Same for w11. it was basically ms deciding to pretty much just larbitarily lock features away. You know like how their various versions arbitarily limit the amount of ram windows can see and use.
OOh it was well thought out the simple truth is, it boils down to money. MS wants money, and so they will always be a next version of windows.
Let's put it another way. If MS of the past had the same thinking as they do now. Windows XP sp3 wouldn'ty have gotten SP3. They have just sold us WinXP2
We wouldn't have gotten 98SE. We'd have been sold Windows 99.
Also, Windows 10 did have service packs. They just didn't use that naming.
1507
1511
1607
1703
1709
1803
1809
1903
1909
2004
20H2
21H1
21H2
22H2
There you are. All the Windows 10 revisions. Major ones being 1809-1903. And 2004 to 21H2.

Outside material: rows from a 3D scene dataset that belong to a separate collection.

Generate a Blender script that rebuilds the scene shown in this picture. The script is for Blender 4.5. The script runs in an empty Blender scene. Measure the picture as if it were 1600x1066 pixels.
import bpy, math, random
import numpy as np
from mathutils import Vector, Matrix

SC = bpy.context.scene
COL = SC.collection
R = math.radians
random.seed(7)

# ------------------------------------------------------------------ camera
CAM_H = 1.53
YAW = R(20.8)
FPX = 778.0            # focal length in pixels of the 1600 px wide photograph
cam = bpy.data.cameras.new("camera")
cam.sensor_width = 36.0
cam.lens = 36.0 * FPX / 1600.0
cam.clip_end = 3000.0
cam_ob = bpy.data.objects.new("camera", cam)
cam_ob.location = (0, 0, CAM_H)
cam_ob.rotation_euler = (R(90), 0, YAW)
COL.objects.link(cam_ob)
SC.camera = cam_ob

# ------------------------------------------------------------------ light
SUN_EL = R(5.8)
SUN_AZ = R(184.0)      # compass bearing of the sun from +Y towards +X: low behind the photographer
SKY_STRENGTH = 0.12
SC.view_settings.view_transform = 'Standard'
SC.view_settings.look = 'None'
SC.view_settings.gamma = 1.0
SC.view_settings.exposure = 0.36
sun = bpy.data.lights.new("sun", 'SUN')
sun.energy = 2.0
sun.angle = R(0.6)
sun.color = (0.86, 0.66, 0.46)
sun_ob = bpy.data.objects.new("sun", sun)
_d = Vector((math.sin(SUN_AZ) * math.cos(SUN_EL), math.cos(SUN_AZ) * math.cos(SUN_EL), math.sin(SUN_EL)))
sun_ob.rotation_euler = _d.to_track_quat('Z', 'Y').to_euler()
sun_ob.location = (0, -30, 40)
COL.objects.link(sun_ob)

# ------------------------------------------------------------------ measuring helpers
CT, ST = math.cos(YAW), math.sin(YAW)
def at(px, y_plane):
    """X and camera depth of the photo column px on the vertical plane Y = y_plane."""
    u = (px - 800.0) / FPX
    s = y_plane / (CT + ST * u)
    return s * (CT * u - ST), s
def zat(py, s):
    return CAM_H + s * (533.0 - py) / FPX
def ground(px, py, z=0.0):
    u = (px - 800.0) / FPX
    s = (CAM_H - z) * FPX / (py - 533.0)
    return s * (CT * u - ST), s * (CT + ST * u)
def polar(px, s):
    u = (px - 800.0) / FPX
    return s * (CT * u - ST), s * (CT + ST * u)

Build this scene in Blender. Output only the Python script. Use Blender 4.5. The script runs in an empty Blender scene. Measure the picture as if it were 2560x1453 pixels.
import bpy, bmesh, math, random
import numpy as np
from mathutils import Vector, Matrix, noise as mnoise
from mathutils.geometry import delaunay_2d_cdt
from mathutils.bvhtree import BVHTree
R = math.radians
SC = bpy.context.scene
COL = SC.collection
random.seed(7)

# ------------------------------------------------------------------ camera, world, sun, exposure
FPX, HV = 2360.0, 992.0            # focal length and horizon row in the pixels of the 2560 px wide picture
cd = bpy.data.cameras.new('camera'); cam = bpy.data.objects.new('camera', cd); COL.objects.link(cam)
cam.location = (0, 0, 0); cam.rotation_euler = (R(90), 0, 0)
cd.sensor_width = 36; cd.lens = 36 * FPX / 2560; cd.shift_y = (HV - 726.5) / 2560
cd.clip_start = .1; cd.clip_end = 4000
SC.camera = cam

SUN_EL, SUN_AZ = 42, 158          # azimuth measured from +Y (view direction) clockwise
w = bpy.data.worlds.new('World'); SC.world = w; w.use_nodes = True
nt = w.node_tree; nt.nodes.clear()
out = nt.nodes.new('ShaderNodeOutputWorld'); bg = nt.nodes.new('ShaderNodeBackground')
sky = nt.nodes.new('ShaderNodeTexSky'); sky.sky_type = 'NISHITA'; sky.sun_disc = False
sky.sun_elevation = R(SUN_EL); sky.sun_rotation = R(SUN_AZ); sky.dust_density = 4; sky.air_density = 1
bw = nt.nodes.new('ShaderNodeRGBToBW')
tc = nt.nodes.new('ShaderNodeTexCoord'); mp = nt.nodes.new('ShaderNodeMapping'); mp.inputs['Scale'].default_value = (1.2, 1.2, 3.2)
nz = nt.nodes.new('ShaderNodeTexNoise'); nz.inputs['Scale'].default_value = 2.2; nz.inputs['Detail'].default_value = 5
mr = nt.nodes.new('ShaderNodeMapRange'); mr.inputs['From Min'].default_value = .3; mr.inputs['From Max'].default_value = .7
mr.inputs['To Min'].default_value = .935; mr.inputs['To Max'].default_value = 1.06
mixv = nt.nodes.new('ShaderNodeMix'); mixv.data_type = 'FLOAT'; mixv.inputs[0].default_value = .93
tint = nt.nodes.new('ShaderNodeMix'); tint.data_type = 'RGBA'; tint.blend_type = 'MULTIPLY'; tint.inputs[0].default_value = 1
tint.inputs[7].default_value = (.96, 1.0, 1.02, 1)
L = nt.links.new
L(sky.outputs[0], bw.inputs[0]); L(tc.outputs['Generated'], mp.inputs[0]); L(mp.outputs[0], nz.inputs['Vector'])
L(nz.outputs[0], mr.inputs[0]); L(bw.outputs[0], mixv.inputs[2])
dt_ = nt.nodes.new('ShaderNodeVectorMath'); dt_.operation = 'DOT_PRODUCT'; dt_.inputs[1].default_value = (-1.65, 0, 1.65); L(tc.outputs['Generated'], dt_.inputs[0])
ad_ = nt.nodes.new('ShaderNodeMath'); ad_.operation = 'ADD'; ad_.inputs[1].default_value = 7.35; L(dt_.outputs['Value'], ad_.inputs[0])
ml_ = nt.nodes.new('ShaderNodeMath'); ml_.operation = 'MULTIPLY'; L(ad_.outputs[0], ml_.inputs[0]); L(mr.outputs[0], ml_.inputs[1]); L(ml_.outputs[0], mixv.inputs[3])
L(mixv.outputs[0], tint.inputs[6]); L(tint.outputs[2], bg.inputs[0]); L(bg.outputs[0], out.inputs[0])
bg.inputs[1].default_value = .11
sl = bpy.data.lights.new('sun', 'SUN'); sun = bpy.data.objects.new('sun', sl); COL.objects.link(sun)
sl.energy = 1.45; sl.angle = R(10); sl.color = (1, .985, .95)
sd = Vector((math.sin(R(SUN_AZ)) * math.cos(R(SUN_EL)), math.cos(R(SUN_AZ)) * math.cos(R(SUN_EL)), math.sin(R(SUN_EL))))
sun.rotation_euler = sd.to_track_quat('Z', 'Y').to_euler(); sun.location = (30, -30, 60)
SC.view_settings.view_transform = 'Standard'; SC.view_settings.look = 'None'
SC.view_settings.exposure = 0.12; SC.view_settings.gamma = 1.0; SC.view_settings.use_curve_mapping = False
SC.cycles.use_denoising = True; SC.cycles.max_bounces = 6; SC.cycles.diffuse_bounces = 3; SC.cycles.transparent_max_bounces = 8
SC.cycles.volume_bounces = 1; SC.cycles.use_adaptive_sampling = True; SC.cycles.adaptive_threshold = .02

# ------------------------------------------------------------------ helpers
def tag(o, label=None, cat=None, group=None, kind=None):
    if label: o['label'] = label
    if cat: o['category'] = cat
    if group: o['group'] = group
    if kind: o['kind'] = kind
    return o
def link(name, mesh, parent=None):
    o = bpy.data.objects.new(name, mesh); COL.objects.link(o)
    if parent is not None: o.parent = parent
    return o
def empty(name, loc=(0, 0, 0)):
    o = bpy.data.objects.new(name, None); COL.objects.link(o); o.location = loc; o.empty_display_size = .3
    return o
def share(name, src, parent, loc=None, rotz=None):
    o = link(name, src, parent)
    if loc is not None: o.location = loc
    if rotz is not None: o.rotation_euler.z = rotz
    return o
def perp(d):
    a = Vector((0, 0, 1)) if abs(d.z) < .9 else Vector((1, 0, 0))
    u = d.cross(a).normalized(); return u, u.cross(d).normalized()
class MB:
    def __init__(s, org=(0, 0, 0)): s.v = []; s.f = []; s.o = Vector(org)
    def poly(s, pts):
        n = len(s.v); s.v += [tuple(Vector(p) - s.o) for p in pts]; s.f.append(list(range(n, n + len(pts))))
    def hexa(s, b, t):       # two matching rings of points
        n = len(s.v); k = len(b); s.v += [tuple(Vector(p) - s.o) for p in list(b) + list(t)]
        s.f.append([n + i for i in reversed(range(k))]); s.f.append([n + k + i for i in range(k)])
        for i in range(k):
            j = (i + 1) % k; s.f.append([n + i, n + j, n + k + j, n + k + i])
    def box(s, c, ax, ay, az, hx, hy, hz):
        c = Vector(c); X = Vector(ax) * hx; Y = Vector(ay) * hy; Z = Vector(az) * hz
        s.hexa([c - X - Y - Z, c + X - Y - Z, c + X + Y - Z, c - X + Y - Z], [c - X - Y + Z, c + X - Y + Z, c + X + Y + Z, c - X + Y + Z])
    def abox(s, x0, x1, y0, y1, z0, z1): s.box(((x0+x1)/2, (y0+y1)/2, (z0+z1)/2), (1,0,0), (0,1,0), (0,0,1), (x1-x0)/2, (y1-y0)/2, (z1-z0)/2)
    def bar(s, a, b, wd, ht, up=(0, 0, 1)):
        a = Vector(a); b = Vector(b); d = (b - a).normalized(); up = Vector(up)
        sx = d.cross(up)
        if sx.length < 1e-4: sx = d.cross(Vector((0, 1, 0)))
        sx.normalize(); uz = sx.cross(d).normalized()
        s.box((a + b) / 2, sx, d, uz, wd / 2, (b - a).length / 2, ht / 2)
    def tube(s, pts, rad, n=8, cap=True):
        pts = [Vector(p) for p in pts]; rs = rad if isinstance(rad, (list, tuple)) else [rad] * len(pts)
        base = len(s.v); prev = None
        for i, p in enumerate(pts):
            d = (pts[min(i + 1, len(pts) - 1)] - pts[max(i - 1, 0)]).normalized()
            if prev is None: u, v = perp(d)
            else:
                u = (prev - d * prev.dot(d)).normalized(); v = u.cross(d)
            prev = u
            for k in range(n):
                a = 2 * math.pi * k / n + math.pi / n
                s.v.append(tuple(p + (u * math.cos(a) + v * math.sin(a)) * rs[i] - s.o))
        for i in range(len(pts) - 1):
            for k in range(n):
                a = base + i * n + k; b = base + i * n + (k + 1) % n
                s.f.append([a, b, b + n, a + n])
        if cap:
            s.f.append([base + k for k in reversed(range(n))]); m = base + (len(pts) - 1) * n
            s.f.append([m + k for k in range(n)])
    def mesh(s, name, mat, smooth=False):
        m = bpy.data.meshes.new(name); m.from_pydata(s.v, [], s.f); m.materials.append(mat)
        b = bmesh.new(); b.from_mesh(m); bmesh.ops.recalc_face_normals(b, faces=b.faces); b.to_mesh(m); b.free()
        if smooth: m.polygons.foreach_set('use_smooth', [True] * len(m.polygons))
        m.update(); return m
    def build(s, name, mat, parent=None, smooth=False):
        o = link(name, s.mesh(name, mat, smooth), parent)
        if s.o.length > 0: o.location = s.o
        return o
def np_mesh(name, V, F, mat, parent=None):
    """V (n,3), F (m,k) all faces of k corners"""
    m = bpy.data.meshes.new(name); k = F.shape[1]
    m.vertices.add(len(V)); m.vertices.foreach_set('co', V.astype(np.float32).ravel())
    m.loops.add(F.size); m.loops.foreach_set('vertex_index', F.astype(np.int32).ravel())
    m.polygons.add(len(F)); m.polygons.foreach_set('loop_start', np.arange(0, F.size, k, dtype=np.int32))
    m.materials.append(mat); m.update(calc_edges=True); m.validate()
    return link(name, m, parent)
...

Just because they don't use Service Pack in the naming, doesn't mean it didn't happen. They also each have their own Mainstream and Extended Support end times, due to the differences of each build.
PS. 99% of IT does not know the extremely complex and advanced programming needed to develop or build or truly understand how deep an operating system works. Takes many years of complicated programming, that even advanced software engineers within computer sciences struggle with.
The first is a Google product. The latter is an opensource project.